WE wouldn’t recommend a dealer advertise a car for sale in this ‘innovative’ manner like this eBay seller has. However, it does make for interesting reading…
The ad for a 2003 Renault Grand Espace forgoes the usual ‘good condition for its age’ and ‘sad to see it sold’ cliches – instead being sold as ‘the most troublesome car I have ever had the misfortune to waste my money on’.
‘I think I’ve owned it for just over two years, although it seems much longer than that,’ the eBay listing reads. ‘It’s been used predominantly for the school run, so is festooned with crisp bags, feet marks, finger prints and a variety of indescribable things stuck to the carpets.’

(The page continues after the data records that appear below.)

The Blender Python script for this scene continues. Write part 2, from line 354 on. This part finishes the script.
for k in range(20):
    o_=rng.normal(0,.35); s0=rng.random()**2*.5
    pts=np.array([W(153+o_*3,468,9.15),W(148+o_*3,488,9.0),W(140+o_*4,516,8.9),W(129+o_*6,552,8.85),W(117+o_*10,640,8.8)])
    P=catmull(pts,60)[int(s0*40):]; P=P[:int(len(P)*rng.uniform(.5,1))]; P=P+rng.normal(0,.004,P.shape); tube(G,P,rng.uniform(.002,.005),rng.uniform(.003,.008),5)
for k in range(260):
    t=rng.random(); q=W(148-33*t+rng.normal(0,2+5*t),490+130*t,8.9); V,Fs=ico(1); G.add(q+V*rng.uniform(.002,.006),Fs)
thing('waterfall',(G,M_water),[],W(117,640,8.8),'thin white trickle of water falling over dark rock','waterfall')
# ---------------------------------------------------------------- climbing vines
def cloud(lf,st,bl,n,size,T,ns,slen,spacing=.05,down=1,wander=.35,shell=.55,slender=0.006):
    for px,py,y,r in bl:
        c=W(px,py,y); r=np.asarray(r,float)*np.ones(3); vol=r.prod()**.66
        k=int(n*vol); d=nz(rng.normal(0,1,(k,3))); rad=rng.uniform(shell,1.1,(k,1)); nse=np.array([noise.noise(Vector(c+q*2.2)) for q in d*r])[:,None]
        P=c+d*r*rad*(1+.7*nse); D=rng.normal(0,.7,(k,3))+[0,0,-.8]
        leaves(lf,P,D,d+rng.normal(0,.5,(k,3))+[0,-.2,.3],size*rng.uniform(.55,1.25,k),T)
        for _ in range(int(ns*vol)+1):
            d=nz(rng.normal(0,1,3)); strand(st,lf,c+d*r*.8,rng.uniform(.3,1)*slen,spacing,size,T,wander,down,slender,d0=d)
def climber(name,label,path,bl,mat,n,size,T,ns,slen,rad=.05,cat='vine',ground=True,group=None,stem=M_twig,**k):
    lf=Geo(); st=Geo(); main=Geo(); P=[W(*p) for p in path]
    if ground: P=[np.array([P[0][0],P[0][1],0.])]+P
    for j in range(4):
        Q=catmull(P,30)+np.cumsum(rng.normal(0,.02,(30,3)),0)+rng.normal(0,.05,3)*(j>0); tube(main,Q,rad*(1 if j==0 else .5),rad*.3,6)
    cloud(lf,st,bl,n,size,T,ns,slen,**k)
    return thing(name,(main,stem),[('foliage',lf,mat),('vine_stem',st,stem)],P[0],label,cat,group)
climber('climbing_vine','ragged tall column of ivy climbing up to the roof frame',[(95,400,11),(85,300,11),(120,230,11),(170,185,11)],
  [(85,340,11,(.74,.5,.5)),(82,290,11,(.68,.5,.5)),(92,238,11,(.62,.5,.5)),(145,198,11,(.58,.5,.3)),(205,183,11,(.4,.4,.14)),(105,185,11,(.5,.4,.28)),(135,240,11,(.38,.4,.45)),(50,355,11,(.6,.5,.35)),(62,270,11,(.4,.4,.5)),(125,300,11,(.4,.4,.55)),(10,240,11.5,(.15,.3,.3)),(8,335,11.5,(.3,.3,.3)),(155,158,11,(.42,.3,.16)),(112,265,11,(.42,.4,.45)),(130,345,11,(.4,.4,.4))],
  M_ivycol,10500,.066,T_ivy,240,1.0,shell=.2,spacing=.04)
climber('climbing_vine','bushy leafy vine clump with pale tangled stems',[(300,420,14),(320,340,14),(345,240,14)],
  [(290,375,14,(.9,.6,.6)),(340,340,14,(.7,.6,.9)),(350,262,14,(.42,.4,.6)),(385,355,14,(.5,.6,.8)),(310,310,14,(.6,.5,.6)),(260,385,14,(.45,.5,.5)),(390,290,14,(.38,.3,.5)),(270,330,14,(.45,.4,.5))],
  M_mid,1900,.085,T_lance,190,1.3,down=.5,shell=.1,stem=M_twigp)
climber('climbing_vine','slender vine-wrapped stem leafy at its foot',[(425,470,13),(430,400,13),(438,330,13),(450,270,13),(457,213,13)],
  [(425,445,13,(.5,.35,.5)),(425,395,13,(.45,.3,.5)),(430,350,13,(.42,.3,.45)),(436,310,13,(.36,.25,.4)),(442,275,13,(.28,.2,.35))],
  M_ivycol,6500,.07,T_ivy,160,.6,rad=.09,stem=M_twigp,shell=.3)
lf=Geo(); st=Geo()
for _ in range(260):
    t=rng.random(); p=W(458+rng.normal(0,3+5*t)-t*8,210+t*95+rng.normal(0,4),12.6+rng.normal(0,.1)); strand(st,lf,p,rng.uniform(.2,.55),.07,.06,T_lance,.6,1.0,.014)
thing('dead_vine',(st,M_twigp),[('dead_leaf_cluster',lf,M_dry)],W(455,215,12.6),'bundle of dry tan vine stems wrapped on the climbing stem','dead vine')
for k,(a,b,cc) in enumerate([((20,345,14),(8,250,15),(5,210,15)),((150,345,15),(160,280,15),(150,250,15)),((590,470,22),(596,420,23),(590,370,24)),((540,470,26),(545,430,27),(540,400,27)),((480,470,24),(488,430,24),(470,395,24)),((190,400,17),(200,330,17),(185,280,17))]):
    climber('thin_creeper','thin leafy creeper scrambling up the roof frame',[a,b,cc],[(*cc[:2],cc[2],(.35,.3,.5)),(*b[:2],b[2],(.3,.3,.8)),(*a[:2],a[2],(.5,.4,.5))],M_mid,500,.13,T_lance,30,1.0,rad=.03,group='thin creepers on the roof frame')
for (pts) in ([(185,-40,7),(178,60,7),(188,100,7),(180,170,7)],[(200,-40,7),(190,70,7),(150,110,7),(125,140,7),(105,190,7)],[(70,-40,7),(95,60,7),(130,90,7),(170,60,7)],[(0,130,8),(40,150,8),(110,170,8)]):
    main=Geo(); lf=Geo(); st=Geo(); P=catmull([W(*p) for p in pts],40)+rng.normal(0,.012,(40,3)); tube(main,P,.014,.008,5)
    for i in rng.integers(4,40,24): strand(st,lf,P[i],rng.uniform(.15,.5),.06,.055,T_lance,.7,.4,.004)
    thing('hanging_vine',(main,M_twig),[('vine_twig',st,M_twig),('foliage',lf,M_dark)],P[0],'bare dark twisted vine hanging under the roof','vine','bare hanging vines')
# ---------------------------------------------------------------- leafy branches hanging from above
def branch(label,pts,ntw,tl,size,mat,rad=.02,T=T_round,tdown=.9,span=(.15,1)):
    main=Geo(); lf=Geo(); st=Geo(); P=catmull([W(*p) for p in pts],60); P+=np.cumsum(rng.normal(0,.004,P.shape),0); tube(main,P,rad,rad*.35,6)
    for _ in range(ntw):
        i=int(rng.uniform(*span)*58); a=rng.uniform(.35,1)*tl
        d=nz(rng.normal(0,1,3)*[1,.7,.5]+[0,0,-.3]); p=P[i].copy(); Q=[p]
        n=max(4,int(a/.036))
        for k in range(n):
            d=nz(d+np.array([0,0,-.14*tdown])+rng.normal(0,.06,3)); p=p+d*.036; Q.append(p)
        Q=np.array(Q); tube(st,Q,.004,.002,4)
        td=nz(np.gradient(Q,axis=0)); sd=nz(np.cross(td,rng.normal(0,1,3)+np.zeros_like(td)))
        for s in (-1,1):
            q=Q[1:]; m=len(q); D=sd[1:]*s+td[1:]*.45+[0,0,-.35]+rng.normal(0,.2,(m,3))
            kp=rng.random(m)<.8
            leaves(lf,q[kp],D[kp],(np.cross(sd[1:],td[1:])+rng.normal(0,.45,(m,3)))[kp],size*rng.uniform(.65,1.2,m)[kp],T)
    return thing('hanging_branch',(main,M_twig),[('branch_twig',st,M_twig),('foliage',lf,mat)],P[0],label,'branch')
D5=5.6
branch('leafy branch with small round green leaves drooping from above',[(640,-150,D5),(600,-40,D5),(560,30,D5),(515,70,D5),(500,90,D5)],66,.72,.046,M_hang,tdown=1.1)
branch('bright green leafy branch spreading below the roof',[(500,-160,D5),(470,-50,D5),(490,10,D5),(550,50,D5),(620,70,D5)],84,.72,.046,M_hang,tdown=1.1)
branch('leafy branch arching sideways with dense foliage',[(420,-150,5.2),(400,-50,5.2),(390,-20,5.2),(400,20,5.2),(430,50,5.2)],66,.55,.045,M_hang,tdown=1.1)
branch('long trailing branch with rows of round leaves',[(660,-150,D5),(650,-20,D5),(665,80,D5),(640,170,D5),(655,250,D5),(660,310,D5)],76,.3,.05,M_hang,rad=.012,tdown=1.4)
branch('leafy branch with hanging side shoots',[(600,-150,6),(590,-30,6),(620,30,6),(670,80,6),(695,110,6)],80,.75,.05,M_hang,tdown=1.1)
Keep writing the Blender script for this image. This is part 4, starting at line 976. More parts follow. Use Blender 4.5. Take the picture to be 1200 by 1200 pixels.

As though the 3.5-litre V6 Espace’s lack of cleanliness wasn’t enough to put buyers off, the seller – mamstaxi – goes into bitter detail about just how much money has been spent keeping the seven seater on the road.
‘New starter motor, £575. Laughable French pricing,’ the list starts. ‘New alternator, which is now broken and fries batteries until they explode. New key, £250, only to find that the old key was fine and that it was the key reader, at £350. Hence the old bus has two keys and Renault win £250.’
If the seller’s resentment towards Renault – and indeed the French car industry in general – wasn’t immediately clear, the ad continues: ‘I am selling it now as I refuse to support the French economy any longer by buying things from Renault, who incidentally are hopeless.
‘They recommended a ‘good run out to charge the battery’. They then increased the French economy by 80 quid in return for switching off the light with their French super-computer. So, off we set for a ‘long’ run to the mother in law’s, during which the alternator began producing 18V, set off every light, buzzer and fault warning under the sun, and also blew up the battery.’
It’s not all bad news, though. The Grand Espace comes with four nearly new tyres, has a full leather interior (still manually adjustable because ‘they do not have stupid French electrics’), and even rear parking sensors ‘which work fine once you have reversed into whatever is behind you’.
There’s a day still left to bid on the spares-or-repair Espace, with buyers even invited to drive the car home if they so desire – provided they don’t mind a few explosions on the way. Thanks to the dodgy alternator, the seller suggests, ‘either the car goes in to limp mode with a dashboard lit up like the Griswold’s Christmas tree, or your battery will get too many volts shoved up it and eventually mimic a sulphuric acid spewing balloon.
‘I should list some good points about the car, but there aren’t any. Cash only.’